Miss you Dr King/ Zakou Ismael): The spring and summer of 1963 - TopicsExpress



          

Miss you Dr King/ Zakou Ismael): The spring and summer of 1963 proved to be one of the most important times of the Civil Rights movement. On June 12, NAACP leader Medgar Evers was assassinated; white supremacist Byron de la Beckwith would not be found guilty of his murder for nearly thirty years. In April, 1963, protest against discrimination in the downtown department stores of Birmingham, Alabama, culminated in protests on April 4. Martin Luther King, Jr.’s arrest during these demonstrations and the media coverage of police violence against the demonstrators catapulted both the movement and King, the leader of the Southern Christian Leadership Conference (SCLC), into the national spotlight to an even greater degree than before.
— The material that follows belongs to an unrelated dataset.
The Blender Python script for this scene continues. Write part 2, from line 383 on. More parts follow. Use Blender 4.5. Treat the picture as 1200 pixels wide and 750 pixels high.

The boycotts and mass marches eventually provided sufficient pressure that white leaders promised to desegregate the stores’ facilities, hire African Americans to work in the stores, and establish a biracial committee for ongoing talks concerning racial problems. These gains were achieved at a price, however: King was jailed briefly; police brutality occurred against protesters; and arrested protesters filled Birmingham’s jails. Nevertheless, the filled jails negatively affected the capacity of police to arrest and hold demonstrators, which was exactly what King and other civil rights leaders had hoped; news coverage of police brutality outraged many citizens; and, while jailed, King wrote his “Letter from Birmingham Jail,” a document that delineated the need for and goals of the direct action campaigns of the Civil Rights movement. The acclaim that met this document foreshadowed the reaction to his speech at the March on Washington two months later. Zakou Ismael: Although he did not know it at the time, King had delivered the greatest speech of his life. His words conveyed, to a television audience of millions, the moral power of the great crusade for civil rights in the 1960’s. No longer could the country ignore the injustices of poverty, segregation, and violence against African Americans in the United States. King’s eloquent plea for justice and freedom was one of the decade’s shining moments; however, it also served as a powerful reminder that much still needed to be done.